__Problem to work on__
Please copy the lines below exactly, from the first one through the line showing "S.view_settings.exposure = 0".

[Records]
§ §
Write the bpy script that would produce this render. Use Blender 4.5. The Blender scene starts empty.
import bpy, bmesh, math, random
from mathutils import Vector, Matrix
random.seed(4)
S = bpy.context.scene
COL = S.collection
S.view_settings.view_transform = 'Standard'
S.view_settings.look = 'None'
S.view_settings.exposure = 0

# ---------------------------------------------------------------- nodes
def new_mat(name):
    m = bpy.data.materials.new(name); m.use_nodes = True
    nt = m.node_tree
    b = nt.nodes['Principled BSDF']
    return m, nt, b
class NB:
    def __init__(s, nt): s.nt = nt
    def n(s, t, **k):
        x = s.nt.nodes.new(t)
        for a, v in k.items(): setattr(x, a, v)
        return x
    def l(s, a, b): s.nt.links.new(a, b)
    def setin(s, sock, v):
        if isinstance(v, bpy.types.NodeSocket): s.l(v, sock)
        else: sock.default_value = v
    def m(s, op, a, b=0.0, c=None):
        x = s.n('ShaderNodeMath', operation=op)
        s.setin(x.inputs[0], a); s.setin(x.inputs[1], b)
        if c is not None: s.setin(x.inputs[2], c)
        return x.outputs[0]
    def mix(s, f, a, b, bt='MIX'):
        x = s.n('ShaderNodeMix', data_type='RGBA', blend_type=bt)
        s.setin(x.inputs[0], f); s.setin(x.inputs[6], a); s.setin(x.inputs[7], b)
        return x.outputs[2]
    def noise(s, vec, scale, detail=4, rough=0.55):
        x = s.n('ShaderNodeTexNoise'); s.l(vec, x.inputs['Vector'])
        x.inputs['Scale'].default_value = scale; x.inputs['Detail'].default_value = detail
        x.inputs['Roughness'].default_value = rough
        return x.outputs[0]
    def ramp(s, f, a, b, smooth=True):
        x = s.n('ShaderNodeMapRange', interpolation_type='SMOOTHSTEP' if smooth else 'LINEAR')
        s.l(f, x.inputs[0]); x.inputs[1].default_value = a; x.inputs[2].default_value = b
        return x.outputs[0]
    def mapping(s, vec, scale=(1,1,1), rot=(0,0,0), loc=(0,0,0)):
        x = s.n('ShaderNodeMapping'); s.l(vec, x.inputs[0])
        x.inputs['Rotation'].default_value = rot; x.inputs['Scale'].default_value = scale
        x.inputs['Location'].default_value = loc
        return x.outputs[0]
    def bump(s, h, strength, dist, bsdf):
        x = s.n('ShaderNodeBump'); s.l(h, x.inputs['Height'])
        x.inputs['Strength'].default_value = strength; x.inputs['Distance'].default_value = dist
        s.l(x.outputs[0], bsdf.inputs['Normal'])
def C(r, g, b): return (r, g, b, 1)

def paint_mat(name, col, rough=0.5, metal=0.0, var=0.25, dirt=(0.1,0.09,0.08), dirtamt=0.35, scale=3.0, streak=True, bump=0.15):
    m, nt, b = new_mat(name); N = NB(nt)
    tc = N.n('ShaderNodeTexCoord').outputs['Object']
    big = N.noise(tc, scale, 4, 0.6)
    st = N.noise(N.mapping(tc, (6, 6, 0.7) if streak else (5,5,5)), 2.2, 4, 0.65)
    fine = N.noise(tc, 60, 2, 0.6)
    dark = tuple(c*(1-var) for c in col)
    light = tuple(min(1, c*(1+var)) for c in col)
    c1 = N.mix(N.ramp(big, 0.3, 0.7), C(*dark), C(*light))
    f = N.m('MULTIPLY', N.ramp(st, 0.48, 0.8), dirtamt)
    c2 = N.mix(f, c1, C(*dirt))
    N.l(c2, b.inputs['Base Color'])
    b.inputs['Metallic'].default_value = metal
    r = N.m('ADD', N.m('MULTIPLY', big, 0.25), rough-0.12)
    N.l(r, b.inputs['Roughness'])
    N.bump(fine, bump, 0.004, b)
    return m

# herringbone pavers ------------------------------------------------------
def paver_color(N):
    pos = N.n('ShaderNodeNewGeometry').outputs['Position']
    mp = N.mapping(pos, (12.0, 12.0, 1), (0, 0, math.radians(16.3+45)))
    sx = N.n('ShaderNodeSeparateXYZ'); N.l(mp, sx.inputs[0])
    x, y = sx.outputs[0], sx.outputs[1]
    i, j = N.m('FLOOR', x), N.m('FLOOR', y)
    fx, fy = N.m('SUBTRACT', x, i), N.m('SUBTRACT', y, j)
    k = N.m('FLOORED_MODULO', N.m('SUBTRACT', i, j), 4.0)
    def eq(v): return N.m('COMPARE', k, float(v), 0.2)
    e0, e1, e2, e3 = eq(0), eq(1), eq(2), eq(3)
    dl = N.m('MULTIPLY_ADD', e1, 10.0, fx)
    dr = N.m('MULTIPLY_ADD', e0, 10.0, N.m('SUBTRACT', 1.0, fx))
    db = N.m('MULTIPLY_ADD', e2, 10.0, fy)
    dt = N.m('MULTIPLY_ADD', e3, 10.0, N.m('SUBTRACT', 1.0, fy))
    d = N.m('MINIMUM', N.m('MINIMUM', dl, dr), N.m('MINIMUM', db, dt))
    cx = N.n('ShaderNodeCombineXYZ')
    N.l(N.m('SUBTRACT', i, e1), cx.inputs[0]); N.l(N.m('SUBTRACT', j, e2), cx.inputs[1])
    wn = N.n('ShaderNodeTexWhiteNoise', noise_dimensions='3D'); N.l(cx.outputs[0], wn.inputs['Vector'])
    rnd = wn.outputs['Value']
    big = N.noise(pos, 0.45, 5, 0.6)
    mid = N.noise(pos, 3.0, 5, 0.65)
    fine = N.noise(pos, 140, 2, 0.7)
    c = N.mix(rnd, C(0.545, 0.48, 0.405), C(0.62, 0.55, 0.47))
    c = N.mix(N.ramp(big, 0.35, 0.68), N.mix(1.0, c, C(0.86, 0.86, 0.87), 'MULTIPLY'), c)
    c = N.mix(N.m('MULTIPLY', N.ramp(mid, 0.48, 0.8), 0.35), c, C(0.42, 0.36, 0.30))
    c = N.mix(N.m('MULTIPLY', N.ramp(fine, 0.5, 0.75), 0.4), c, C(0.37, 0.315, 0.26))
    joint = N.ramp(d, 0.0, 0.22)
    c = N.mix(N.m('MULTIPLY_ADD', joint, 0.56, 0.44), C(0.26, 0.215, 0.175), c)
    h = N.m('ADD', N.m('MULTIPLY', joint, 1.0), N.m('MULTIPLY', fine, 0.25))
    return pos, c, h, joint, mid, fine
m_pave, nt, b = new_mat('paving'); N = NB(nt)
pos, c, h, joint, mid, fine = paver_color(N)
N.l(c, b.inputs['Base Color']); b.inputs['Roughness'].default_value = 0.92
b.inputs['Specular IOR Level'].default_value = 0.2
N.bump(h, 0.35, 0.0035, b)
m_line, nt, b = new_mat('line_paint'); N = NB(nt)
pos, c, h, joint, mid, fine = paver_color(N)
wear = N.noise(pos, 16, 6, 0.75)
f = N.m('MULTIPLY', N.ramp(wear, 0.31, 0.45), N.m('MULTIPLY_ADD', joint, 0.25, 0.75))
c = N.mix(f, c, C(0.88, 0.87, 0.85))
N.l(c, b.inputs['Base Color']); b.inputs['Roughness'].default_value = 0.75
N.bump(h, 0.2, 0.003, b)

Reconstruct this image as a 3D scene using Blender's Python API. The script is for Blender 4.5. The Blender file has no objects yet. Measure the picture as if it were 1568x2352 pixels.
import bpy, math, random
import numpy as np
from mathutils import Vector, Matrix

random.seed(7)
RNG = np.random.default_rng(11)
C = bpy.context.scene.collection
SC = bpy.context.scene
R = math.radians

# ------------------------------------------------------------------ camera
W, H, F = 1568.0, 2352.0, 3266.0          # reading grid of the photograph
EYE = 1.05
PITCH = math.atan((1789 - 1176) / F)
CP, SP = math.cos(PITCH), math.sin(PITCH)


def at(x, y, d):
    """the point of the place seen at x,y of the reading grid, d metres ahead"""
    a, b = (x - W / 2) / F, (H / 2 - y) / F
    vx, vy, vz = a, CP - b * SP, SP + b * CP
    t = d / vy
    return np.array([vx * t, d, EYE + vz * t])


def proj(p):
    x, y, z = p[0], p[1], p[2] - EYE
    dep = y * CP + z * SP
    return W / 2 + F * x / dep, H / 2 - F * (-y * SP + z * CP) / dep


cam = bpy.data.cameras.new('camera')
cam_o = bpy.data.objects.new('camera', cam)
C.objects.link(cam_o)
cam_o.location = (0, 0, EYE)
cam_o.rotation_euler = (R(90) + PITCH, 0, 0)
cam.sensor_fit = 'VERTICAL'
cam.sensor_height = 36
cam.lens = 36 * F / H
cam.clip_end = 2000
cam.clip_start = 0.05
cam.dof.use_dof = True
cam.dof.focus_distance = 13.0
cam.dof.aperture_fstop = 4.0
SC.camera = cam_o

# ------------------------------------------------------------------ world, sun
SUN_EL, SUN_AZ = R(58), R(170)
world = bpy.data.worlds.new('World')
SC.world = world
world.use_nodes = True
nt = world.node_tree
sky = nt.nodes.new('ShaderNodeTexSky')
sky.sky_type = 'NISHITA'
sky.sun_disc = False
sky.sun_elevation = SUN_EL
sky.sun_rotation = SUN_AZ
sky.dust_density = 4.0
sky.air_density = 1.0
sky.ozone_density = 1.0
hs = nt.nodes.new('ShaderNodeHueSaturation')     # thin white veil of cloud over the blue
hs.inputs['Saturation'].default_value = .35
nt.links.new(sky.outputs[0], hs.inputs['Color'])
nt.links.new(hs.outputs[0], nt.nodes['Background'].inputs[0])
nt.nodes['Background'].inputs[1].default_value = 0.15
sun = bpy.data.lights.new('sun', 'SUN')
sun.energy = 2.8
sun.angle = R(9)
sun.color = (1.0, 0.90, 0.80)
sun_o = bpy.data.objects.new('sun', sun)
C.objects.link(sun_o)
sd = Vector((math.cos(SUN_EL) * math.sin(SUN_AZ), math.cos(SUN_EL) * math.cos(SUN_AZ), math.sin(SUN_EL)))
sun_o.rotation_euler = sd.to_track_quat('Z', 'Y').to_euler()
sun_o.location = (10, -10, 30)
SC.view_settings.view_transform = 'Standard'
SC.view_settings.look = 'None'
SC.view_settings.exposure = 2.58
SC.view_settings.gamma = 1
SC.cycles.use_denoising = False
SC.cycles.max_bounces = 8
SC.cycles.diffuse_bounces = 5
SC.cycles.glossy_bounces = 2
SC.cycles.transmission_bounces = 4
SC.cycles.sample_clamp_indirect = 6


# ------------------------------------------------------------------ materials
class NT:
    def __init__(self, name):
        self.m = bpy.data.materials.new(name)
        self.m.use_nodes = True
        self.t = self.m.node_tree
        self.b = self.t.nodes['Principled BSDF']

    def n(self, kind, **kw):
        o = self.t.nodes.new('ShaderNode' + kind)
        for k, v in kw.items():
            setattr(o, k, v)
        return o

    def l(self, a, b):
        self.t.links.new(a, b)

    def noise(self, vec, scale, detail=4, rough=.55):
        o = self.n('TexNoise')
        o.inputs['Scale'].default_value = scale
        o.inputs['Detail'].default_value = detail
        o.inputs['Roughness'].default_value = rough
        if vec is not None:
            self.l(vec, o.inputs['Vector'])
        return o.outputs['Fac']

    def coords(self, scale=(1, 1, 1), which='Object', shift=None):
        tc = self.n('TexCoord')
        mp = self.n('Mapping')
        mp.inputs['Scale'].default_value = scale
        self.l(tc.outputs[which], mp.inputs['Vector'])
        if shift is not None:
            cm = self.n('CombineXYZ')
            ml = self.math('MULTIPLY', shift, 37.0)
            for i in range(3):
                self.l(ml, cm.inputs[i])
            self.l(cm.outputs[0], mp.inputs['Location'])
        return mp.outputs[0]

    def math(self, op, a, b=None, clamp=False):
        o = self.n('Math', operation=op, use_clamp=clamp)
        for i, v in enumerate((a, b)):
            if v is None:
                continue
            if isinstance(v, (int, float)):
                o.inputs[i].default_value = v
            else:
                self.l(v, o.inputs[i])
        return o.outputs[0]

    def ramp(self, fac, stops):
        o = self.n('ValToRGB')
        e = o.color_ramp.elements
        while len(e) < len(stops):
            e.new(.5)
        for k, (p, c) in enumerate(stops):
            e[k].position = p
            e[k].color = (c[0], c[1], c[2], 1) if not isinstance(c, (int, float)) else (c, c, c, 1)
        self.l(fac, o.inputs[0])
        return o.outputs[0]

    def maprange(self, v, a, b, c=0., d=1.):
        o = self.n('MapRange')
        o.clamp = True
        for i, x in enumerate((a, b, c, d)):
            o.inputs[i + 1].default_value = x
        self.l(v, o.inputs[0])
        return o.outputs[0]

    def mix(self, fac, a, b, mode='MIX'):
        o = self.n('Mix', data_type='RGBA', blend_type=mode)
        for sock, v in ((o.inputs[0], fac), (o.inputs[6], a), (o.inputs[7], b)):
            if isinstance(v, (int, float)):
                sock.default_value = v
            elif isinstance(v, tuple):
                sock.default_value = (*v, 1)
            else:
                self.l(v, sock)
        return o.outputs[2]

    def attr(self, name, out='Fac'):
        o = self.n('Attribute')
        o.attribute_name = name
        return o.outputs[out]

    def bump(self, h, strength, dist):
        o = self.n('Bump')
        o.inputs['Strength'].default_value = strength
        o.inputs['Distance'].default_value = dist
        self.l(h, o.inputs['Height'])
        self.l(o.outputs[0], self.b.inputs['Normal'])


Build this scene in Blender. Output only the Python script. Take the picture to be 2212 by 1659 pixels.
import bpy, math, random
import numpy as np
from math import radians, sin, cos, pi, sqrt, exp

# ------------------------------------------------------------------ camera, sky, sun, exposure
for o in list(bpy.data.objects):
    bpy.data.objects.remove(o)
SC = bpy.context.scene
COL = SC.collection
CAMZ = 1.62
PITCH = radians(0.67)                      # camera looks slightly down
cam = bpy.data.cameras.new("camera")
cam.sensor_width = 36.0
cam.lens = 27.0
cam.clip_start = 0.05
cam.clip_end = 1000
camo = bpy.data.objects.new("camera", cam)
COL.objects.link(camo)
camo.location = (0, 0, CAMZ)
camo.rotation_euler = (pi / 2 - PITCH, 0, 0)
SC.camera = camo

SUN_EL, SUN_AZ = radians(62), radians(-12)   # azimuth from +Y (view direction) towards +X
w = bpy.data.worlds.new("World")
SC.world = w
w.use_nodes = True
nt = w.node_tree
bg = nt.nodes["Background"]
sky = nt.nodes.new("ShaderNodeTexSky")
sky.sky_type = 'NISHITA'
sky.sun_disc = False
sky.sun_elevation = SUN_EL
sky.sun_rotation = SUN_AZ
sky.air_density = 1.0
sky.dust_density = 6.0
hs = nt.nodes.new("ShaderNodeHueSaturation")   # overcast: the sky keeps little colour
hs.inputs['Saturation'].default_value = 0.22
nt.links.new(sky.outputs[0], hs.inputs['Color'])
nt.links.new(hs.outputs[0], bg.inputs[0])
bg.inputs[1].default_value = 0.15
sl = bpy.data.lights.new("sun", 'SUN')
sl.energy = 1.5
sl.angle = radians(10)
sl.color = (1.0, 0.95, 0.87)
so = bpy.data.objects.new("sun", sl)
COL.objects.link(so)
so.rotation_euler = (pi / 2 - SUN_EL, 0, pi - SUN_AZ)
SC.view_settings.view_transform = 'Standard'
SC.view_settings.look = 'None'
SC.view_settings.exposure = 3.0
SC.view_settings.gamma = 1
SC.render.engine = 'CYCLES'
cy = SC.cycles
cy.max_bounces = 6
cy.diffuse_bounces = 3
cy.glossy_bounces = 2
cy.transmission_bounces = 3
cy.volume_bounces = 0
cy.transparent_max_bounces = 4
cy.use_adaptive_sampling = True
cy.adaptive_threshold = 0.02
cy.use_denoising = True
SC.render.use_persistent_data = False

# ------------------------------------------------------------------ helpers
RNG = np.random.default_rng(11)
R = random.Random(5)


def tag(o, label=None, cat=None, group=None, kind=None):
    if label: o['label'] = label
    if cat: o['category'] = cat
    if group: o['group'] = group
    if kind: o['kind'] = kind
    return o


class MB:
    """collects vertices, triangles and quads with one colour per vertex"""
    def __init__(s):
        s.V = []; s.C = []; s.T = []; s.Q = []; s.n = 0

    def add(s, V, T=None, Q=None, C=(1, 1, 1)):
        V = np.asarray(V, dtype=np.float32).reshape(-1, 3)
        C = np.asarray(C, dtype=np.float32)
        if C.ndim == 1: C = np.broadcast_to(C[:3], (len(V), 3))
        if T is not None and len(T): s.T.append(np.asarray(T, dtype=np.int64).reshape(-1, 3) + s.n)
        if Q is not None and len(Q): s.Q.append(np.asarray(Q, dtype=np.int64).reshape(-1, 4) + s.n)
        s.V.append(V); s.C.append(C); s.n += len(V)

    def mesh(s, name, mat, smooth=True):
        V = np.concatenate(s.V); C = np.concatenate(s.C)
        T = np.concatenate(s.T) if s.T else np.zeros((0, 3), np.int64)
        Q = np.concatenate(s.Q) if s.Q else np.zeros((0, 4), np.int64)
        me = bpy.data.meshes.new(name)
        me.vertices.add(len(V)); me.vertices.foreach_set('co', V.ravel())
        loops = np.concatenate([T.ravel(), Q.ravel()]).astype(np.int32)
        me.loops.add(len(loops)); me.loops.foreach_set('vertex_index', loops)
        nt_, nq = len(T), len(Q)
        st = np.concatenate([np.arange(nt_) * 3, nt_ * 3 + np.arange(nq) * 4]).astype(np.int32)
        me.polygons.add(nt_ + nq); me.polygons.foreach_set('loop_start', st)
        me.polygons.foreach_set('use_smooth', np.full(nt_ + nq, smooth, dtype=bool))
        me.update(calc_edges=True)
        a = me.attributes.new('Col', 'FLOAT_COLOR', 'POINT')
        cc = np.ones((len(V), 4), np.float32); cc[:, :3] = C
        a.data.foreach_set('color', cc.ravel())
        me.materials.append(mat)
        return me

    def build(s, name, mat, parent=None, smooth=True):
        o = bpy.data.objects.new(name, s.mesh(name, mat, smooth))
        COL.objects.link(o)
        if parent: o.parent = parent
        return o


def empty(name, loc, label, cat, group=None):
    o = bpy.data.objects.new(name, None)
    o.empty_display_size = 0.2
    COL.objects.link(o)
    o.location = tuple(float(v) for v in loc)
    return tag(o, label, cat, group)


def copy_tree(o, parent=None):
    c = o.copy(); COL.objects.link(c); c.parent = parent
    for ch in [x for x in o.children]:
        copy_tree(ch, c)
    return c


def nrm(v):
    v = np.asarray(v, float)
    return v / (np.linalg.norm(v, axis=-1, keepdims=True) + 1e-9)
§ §
__Finished task__
Write the bpy script that would produce this render. Use Blender 4.5. The Blender scene starts empty.
import bpy, bmesh, math, random
from mathutils import Vector, Matrix
random.seed(4)
S = bpy.context.scene
COL = S.collection
S.view_settings.view_transform = 'Standard'
S.view_settings.look = 'None'
S.view_settings.exposure = 0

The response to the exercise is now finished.